Ogni anno l’editoria italiana sforna in libreria centinaia di titoli di argomento sportivo: autobiografie di (presunti) campioni, storie di club calcistici grandi e piccoli, testimonianze giornalistiche, inchieste di denuncia (poche), zibaldoni di telecronisti e persino raccolte di barzellette di e sui calciatori. Al ventaglio di offerte scarseggiano però i romanzi sportivi, genere letterario tanto apprezzato all’estero, soprattutto in Gran Bretagna, che abbina il racconto di qualità con l’argomento calcistico. Tipo “Febbre a 90°” di Nick Hornby, naturalmente. O “La mia vita rovinata dal Manchester United” di Colin Shindler. O ancora lo splendido “Il maledetto United” di David Peace, dove il club richiamato nel titolo non è quello dei diavoli rossi di Manchester, bensì il Leeds United, squadra brutta, sporca e cattiva che spadroneggiò nei primi anni Settanta con Brian Clough in panchina.
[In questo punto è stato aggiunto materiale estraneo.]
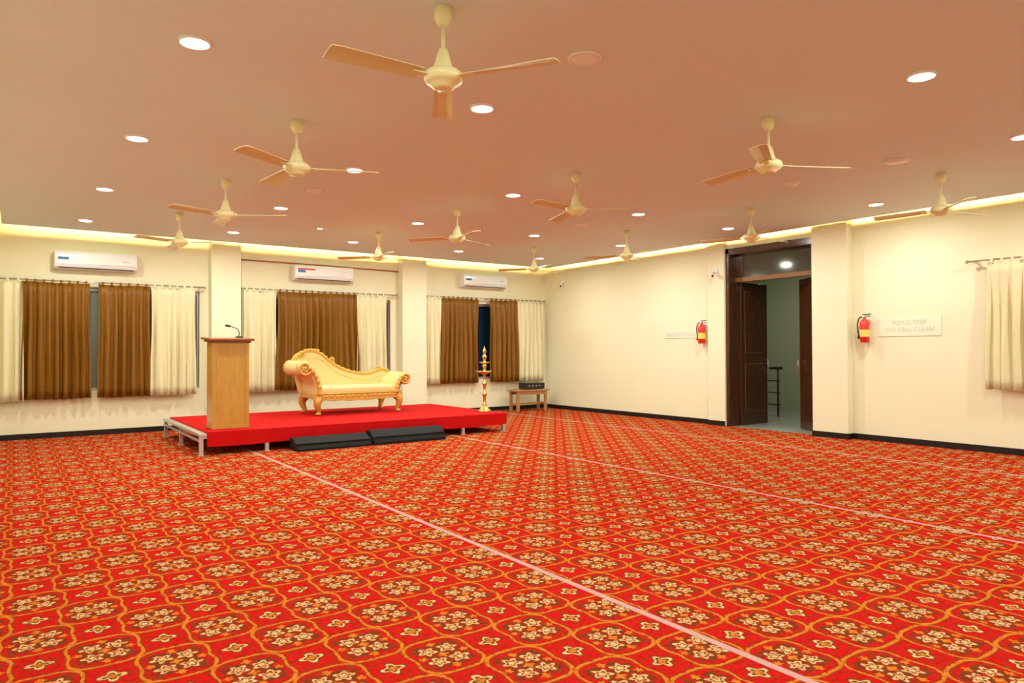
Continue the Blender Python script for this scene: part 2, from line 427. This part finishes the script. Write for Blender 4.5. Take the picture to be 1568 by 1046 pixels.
for x,y,a in [(2.04,3.58,61),(2.00,6.06,95),(2.01,8.60,84),(1.96,11.09,90),(5.17,6.08,72),(5.10,8.56,20),(5.02,11.0,20),(5.32,3.70,88),(8.50,6.20,-5),(8.65,3.77,-15),(8.39,8.57,15),(8.23,10.93,15)]:
    fan(x,y,a)

# ------------------------------------------------------------ stage
SX0,SX1,SY0,SY1,SZ=2.05,7.06,10.2,12.95,.32
b=B('stage_platform')
b.box((SX0+.10,SY0,SZ-.045),(SX1,SY1,SZ),M['redcloth'],bevel=.006)
def skirt(u,v): return (SX0+.10+(SX1-SX0-.10)*u,SY0-.004-.006*sin(u*60)*v-.004*sin(u*23),SZ-.01-(.19+.008*sin(u*17))*v)
b.grid(skirt,160,4,M['redcloth'])
def skirt2(u,v): return (SX1+.004+.004*sin(u*30)*v,SY0+(SY1-SY0)*u,SZ-.01-.17*v)
b.grid(skirt2,60,4,M['redcloth'])
st=M['steel']
b.box((SX0,SY0,SZ-.06),(SX0+.10,SY1,SZ-.02),st,bevel=.004)
b.box((SX0,SY0+.01,SZ-.13),(SX0+.03,SY1,SZ-.10),st)
for x in (SX0+.03,2.95,4.4,6.19,SX1-.05):
    for y in (SY0+.03,11.6,SY1-.05):
        b.box((x-.025,y-.025,0),(x+.025,y+.025,SZ-.05),st); b.box((x-.035,y-.035,0),(x+.035,y+.035,.012),st)
for y in (SY0+.03,11.6,SY1-.05): b.box((SX0+.02,y-.015,SZ-.09),(SX1-.03,y+.015,SZ-.045),st)
b.done()

# podium
b=B('wooden_lectern'); P=M['podium']
W2_,D2,Hh=.25,.20,1.27
b.box((-W2_,-D2,0),(W2_,D2,.05),P,bevel=.004)
b.box((-W2_+.012,-D2+.012,.05),(W2_-.012,D2-.012,Hh-.03),P,bevel=.004)
b.box((-W2_+.002,-D2+.002,.05),(-W2_+.05,-D2+.06,Hh-.03),P,bevel=.003); b.box((W2_-.05,-D2+.002,.05),(W2_-.002,-D2+.06,Hh-.03),P,bevel=.003)
b.box((-W2_+.05,-D2+.006,Hh-.13),(W2_-.05,-D2+.03,Hh-.03),P)
mt=Matrix.Translation((0,0,Hh))@Matrix.Rotation(radians(3),4,'X')
b.box((-W2_-.06,-D2-.06,-.02),(W2_+.06,D2+.05,.012),M['podtop'],bevel=.006,mtx=mt)
b.box((-W2_-.02,-D2-.02,-.05),(W2_+.02,D2+.02,-.02),M['podtop'],mtx=mt)
b.done((2.52,10.66,SZ+.002))
b=B('gooseneck_microphone')
b.lathe([(0,0),(.05,0),(.05,.015),(.02,.022),(0,.022)],M['plastic'],seg=20)
g=smoothpts([(0,0,.02),(.0,0,.07),(-.02,.0,.12),(-.09,.0,.15),(-.13,0,.16)],6)
b.tube(g,.006,M['plastic']); b.tube([(-.12,0,.158),(-.135,0,.162),(-.19,0,.172)],[.010,.017,.015],M['plastic'])
b.done((2.68,10.66,SZ+Hh+.02))

# ------------------------------------------------------------ chaise sofa
b=B('chaise_sofa'); G=M['gold']; U=M['sofa']
b.X=Matrix.Diagonal((.96,1,1,1))
ap=[(.22,.36),(.22,.27)]
for i in range(25):
    s=i/24; ap.append((.26+1.56*s,.25-.028*sin(s*pi)*1.0+.016*abs(sin(s*pi*5))))
ap+=[(1.90,.27),(1.90,.36)]
b.prism(ap,-.43,-.37,G,bevel=.006); b.box((.24,-.40,.28),(1.88,.36,.36),G,bevel=.01)
for i in range(15):
    b.ball((.33+1.44*i/14,-.432,.315),.028,G,(1.2,.45,.7))
b.box((.26,-.40,.35),(1.88,.28,.485),U,bevel=.05,seg=5)
b.tube(smoothpts([(.24,-.425,.365),(1.0,-.43,.362),(1.88,-.425,.365)],8),.013,G)
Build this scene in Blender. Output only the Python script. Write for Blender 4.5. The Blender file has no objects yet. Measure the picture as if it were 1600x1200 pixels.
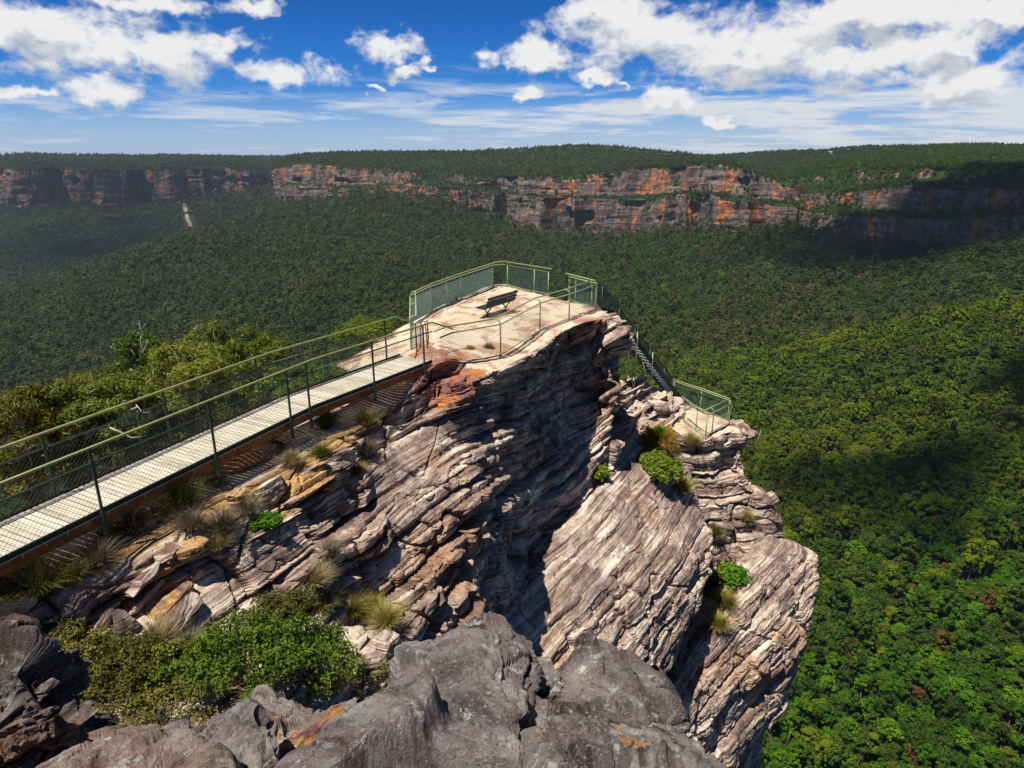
import bpy, math, random
import numpy as np
from mathutils import Vector, Matrix
from mathutils.bvhtree import BVHTree
random.seed(7); RNG = np.random.default_rng(11)
sc = bpy.context.scene; COL = sc.collection
R = math.radians
# ------------------------------------------------------------------ camera and measuring
F = 1066.667; PITCH = R(18.6); CP, SP = math.cos(PITCH), math.sin(PITCH)
cam_d = bpy.data.cameras.new('camera'); cam = bpy.data.objects.new('camera', cam_d); COL.objects.link(cam)
cam.rotation_euler = (R(90) - PITCH, 0, 0); cam_d.lens = 24; cam_d.sensor_width = 36
cam_d.clip_start = 0.1; cam_d.clip_end = 40000; sc.camera = cam
def ray(u, v):
    du, w = u - 800.0, v - 600.0
    return np.array((du, F * CP - w * SP, -(w * CP + F * SP)))
def PZ(u, v, z):
    d = ray(u, v); return d * (z / d[2])
def PY(u, v, y):
    d = ray(u, v); return d * (y / d[1])
def AZ(u, y, z):                                     # at the bearing of column u (image middle), distance y, height z
    d = ray(u, 600); return np.array((d[0] / d[1] * y, y, z))
def pix(P):
    P = np.asarray(P, float); x, y, z = P[..., 0], P[..., 1], P[..., 2]
    dep = y * CP - z * SP; up = y * SP + z * CP
    dep = np.where(dep < 0.01, 0.01, dep)
    return 800 + F * x / dep, 600 - F * up / dep
# ------------------------------------------------------------------ object helpers
def tag(o, label=None, cat=None, group=None, kind=None):
    if label: o['label'] = label
    if cat: o['category'] = cat
    if group: o['group'] = group
    if kind: o['kind'] = kind
    return o
def empty(name, loc, label, cat, group=None, rz=0.0):
    o = bpy.data.objects.new(name, None); COL.objects.link(o)
    o.location = loc; o.rotation_euler = (0, 0, rz); o.empty_display_size = 0.3
    return tag(o, label, cat, group)
def link(name, me, mats, parent=None, loc=None):
    o = bpy.data.objects.new(name, me); COL.objects.link(o)
    for m in (mats if isinstance(mats, (list, tuple)) else [mats]):
        if len(me.materials) < 8 and m.name not in [q.name for q in me.materials if q]: me.materials.append(m)
    if parent is not None:
        o.parent = parent
    if loc is not None: o.location = loc
    return o
def npmesh(name, V, Fa, smooth=False, attrs=None, midx=None):
    V = np.ascontiguousarray(V, np.float32); Fa = np.ascontiguousarray(Fa, np.int32)
    me = bpy.data.meshes.new(name); n, k = Fa.shape
    me.vertices.add(len(V)); me.vertices.foreach_set('co', V.ravel())
    me.loops.add(n * k); me.loops.foreach_set('vertex_index', Fa.ravel())
    me.polygons.add(n); me.polygons.foreach_set('loop_start', np.arange(0, n * k, k, dtype=np.int32))
    me.polygons.foreach_set('use_smooth', np.full(n, smooth, bool))
    if midx is not None: me.polygons.foreach_set('material_index', np.ascontiguousarray(midx, np.int32))
    me.update(calc_edges=True)
    for k2, a in (attrs or {}).items():
        at = me.attributes.new(k2, 'FLOAT', 'POINT'); at.data.foreach_set('value', np.ascontiguousarray(a, np.float32).ravel())
    return me
class MB:
    """collects boxes, bars and tubes of one part"""
    def __init__(s): s.v = []; s.f = []
    def add(s, V, Fs):
        b = len(s.v); s.v += [tuple(map(float, p)) for p in V]; s.f += [tuple(i + b for i in f) for f in Fs]
    def bar(s, a, b, w, h, up=(0, 0, 1)):
        a = Vector(a); b = Vector(b); d = (b - a).normalized(); u = Vector(up)
        if abs(d.dot(u)) > .97: u = Vector((0, 1, 0))
        sd = d.cross(u).normalized(); u = sd.cross(d)
        V = []
        for p in (a, b):
            for i, j in ((-1, -1), (1, -1), (1, 1), (-1, 1)): V.append(p + sd * (i * w / 2) + u * (j * h / 2))
        s.add(V, [(3, 2, 1, 0), (4, 5, 6, 7), (0, 1, 5, 4), (1, 2, 6, 5), (2, 3, 7, 6), (3, 0, 4, 7)])
    def tube(s, pts, r, n=8, r2=None):
        pts = [Vector(p) for p in pts]; m = len(pts); rings = []; ref = None
        for i, p in enumerate(pts):
            t = (pts[min(i + 1, m - 1)] - pts[max(i - 1, 0)])
            t = t.normalized() if t.length > 1e-9 else Vector((0, 0, 1))
            if ref is None: ref = t.orthogonal().normalized()
            ref = (ref - t * ref.dot(t)); ref = ref.normalized() if ref.length > 1e-6 else t.orthogonal().normalized()
            bn = t.cross(ref); rr = r if r2 is None else r + (r2 - r) * i / (m - 1)
            rings.append([p + (ref * math.cos(k * 2 * math.pi / n) + bn * math.sin(k * 2 * math.pi / n)) * rr for k in range(n)])
        V = [q for g in rings for q in g]; Fs = []
        for i in range(m - 1):
            for k in range(n):
                Fs.append((i * n + k, i * n + (k + 1) % n, (i + 1) * n + (k + 1) % n, (i + 1) * n + k))
        Fs.append(tuple(reversed(range(n)))); Fs.append(tuple(range((m - 1) * n, m * n)))
        s.add(V, Fs)
    def build(s, name, mat, parent=None, smooth=False):
        me = bpy.data.meshes.new(name); me.from_pydata(s.v, [], s.f)
        if smooth: me.polygons.foreach_set('use_smooth', np.full(len(me.polygons), True))
        me.update()
        o = link(name, me, mat)
        if parent is not None:
            o.parent = parent; o.matrix_parent_inverse = Matrix.Translation(parent.location).inverted() if parent.rotation_euler.z == 0 else parent.matrix_basis.inverted()
        return o
# ------------------------------------------------------------------ noise
def _h(ix, iy, iz, s):
    h = (ix.astype(np.int64) * 374761393 + iy.astype(np.int64) * 668265263 + iz.astype(np.int64) * 2147483647 + s * 1274126177) & 0xFFFFFFFF
    h = ((h ^ (h >> 13)) * 1274126177) & 0xFFFFFFFF
    h = ((h ^ (h >> 16)) * 2246822519) & 0xFFFFFFFF
    return ((h ^ (h >> 15)) & 0xFFFFFF).astype(np.float32) / 0x7FFFFF - 1.0
def vn(x, y, z, s=0):
    x = np.asarray(x, np.float64); y = np.asarray(y, np.float64) + 0 * x; z = np.asarray(z, np.float64) + 0 * x
    fx, fy, fz = np.floor(x), np.floor(y), np.floor(z)
    tx, ty, tz = x - fx, y - fy, z - fz
    tx = tx * tx * tx * (tx * (tx * 6 - 15) + 10); ty = ty * ty * ty * (ty * (ty * 6 - 15) + 10); tz = tz * tz * tz * (tz * (tz * 6 - 15) + 10)
    r = 0
    for i in (0, 1):
        for j in (0, 1):
            for k in (0, 1):
                r = r + _h(fx + i, fy + j, fz + k, s) * (tx if i else 1 - tx) * (ty if j else 1 - ty) * (tz if k else 1 - tz)
    return r
def fbm(P, f, o=4, s=0, g=.5):
    a, r = 1.0, 0
    for i in range(o):
        r = r + a * vn(P[..., 0] * f, P[..., 1] * f, P[..., 2] * f, s + i * 7); a *= g; f *= 2.03
    return r
def sstep(a, b, x):
    t = np.clip((x - a) / (b - a), 0, 1); return t * t * (3 - 2 * t)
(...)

Ed è proprio a questo libro inglese, a metà strada fra il romanzo e il documento giornalistico, che si è ispirato Claudio Giacchino per il suo “La cavalcata del Mondo”, cofanetto in due volumi pubblicato da Graphot Edizioni al prezzo di 23 euro. Il Mondo di cui si parla nel titolo è Emiliano Mondonico, la squadra è il Torino e il periodo preso in esame è il quadriennio 1990-1994, quando la compagine granata del presidente Gian Mauro Borsano partì dalla serie B vinta (con Fascetti in panchina) per lanciarsi in un volo breve ma glorioso, che l’ha portata a ottenere un terzo posto in campionato (oggi varrebbe la Champions League), una Mitropa Cup, una finale di Coppa Uefa persa senza però essere sconfitta (maledetta differenza reti e maledetti pali di Amsterdam…) e una Coppa Italia nel 1993.
Per trentadue anni giornalista della Stampa, cronista di “nera” e giudiziaria, Claudio Giacchino ebbe la ventura di seguire professionalmente l’epopea del Toro di Mondonico perché all’epoca era stato distaccato alla redazione sportiva. E quindi seguì di persona le trasferte su e giù per l’Italia e le scorribande di Lentini e compagni in giro per l’Europa. Oggi, a distanza di tanti anni, liberatosi dei vincoli che impone la professione giornalistica, Giacchino può dare libero sfogo ai ricordi andando al di là delle partite disputate sul campi di gioco e raccontare – un po’ come Peace ne “Il maledetto United” – i retroscena degli spogliatoi, dei campi d’allenamento, delle lunghe ore trascorse in pullman o in aereo per le trasferte. Erano altri tempi: le società di calcio non avevano ancora assunto l’aspetto di un quartier generale dell’Fbi, i giornalisti si muovevano liberamente e i giocatori parlavano senza dover aspettare le imbeccate dell’ufficio stampa.
Tanti gli aneddoti e i ricordi: la magica notte con il Real Madrid, i derby vinti grazie ai gol di Casagrande, l’immensa sfortuna della finale con l’Ajax, il caso Lentini, le traversie giudiziarie del presidente Borsano, il duo delle meraviglie Scifo e Martin Vazquez, le battaglie in campo di Pasquale Bruno e Policano fino al triste epilogo di Londra, l’eliminazione al quarti di finale di Coppa delle Coppe al cospetto dell’Arsenal. E’ la fine della cavalcata del Mondo ed è la fine di un’epoca importante del Toro. Le strade del club granata e dell’allenatore di Rivolta d’Adda si incontreranno di nuovo nel 1998, in serie B, e con Mondo in panchina il Toro ritrova temporaneamente la massima divisione, ma l’anno successivo è di nuovo retrocessione. Da lì in poi solo sporadici incontri all’insegna della nostalgia, come la triste partita all’Olimpico nel gennaio del 2011 fra un Toro ancora in serie B e l’Albinoleffe di Emiliano.
Poche settimane dopo l’allenatore del miracolo del quadriennio 1990-1994 si troverà ad affrontare la partita più difficile: un’operazione allo stomaco per rimuovere un cancro. Decine e decine di tifosi granata si danno appuntamento al Filadelfia in rovina portandosi dietro una sedia, sollevata alta sulla testa. E parte il vecchio coro: “Alzaci, alzaci, alzaci la sedia/ Emiliano alzaci la sedia!”.
“La leggenda Toro vive di alti e bassi – scrive Mondonico nella prefazione al libro di Giacchino – non è mai piatta, sempre ondulante; al Toro non piace vivere in gruppo o nel gregge. Soli contro tutti e tutto era, è e sarà l’urlo di battaglia di chi ama, in campo e fuori, i colori granata”.